LONDON: Countries must increase the use of carbon markets to meet the Paris climate goals of limiting a global rise in temperature to 1.5 degrees Celsius (2.7 Fahrenheit), the Global Financial Markets Association (GFMA) said on Thursday.
Global leaders will gather in Glasgow, Scotland, from Sunday for a United Nations climate summit, when negotiators will seek to set rules on how carbon markets can be used under the Paris accord.
Just 20% of global greenhouse gas emissions (GHG) are covered by a regulated price, and the schemes that exist establish prices often too low to effect real change, a report by the GFMA and Boston Consulting Group said.

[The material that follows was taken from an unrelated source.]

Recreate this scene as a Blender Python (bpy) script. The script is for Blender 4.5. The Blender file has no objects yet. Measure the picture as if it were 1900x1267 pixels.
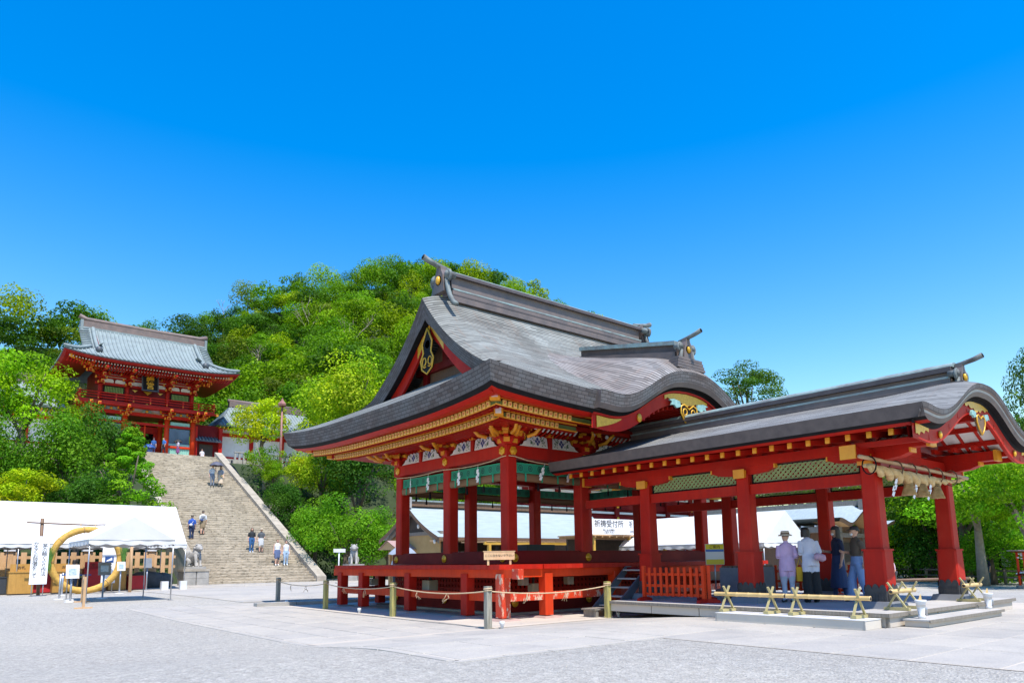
import bpy, bmesh, math, random
import numpy as np
from mathutils import Vector, Matrix, Euler
random.seed(7); rng = np.random.default_rng(11)
scene = bpy.context.scene
COL = scene.collection
R = math.radians

# ------------------------------------------------------------------ camera
cd = bpy.data.cameras.new("camera"); cam = bpy.data.objects.new("camera", cd); COL.objects.link(cam)
PITCH, YAW, ROLL = R(8.555), R(50.434), R(-0.702)
_f = Vector((math.cos(PITCH)*math.cos(YAW), math.cos(PITCH)*math.sin(YAW), math.sin(PITCH)))
_r0 = Vector((math.sin(YAW), -math.cos(YAW), 0)); _u0 = _r0.cross(_f)
_r = _r0*math.cos(ROLL) + _u0*math.sin(ROLL); _u = _u0*math.cos(ROLL) - _r0*math.sin(ROLL)
_m = Matrix((_r, _u, -_f)).transposed().to_4x4(); _m.translation = (0, 0, 1.40)
cam.matrix_world = _m
cd.sensor_width = 36; cd.lens = 1340/1900*36; cd.shift_y = (838-633.5)/1900
cd.clip_start = .1; cd.clip_end = 4000
scene.camera = cam
# ------------------------------------------------------------------ sky, sun, exposure
SUN = Vector((-.085, -.47, 1.0)).normalized()
elev = math.asin(SUN.z)
w = bpy.data.worlds.new("World"); scene.world = w; w.use_nodes = True
nt = w.node_tree; nt.nodes.clear()
sky = nt.nodes.new("ShaderNodeTexSky"); sky.sky_type = 'NISHITA'; sky.sun_disc = False
sky.sun_elevation = elev; sky.sun_rotation = math.atan2(SUN.x, SUN.y)
sky.altitude = 0; sky.air_density = 1.6; sky.dust_density = .35; sky.ozone_density = 3.0
hs = nt.nodes.new("ShaderNodeHueSaturation"); hs.inputs['Saturation'].default_value = 1.6; hs.inputs['Hue'].default_value = .511
bg = nt.nodes.new("ShaderNodeBackground"); bg.inputs[1].default_value = .15
wo = nt.nodes.new("ShaderNodeOutputWorld")
nt.links.new(sky.outputs[0], hs.inputs['Color']); nt.links.new(hs.outputs[0], bg.inputs[0]); nt.links.new(bg.outputs[0], wo.inputs[0])
sl = bpy.data.lights.new("sun", 'SUN'); sl.energy = 4.4; sl.angle = R(.53); sl.color = (1, .95, .87)
so = bpy.data.objects.new("sun", sl); COL.objects.link(so); so.rotation_euler = SUN.to_track_quat('Z', 'Y').to_euler(); so.location = (0, 0, 60)
vs = scene.view_settings; vs.view_transform = 'Standard'; vs.look = 'None'; vs.exposure = 0.66; vs.gamma = 1.0; vs.use_curve_mapping = False
scene.cycles.max_bounces = 6; scene.cycles.diffuse_bounces = 3; scene.cycles.transparent_max_bounces = 6
scene.cycles.use_denoising = True

# ------------------------------------------------------------------ helpers
ORG = {}
def org(o): return ORG.get(o.name, Vector((0, 0, 0)))
def V(*a): return Vector(a)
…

"Effective carbon pricing in the economy is one of the strongest tools to drive changed outcomes, treating GHG emissions as a time-limited resource," Steve Ashley, Chairman of GFMA and Head of Wholesale Division at Nomura, said.
An emissions trading system (ETS) sets a cap on the amount of emissions that a sector, or group of sectors, can produce. It creates "carbon permits" for those emissions that companies can buy for each tonne of carbon dioxide (CO2) they emit.
The average cost of a tonne of CO2 in existing schemes is less than $5 and needs rise to $50-150 a tonne by 2030 to meet the Paris goals, the report said.
Carbon prices in Europe's ETS, the world's most established scheme, trade around 60 euros ($69.83) a tonne, while China's ETS, which launched earlier this year, prices carbon at around 43 yuan ($6.73).
A global carbon price of $100 per tonne or more is needed by 2050 to meet climate goals, a Reuters poll of climate economists found earlier this month.
The Global Financial Markets Association comprises financial industry trade groups in Europe, Asia and the United States.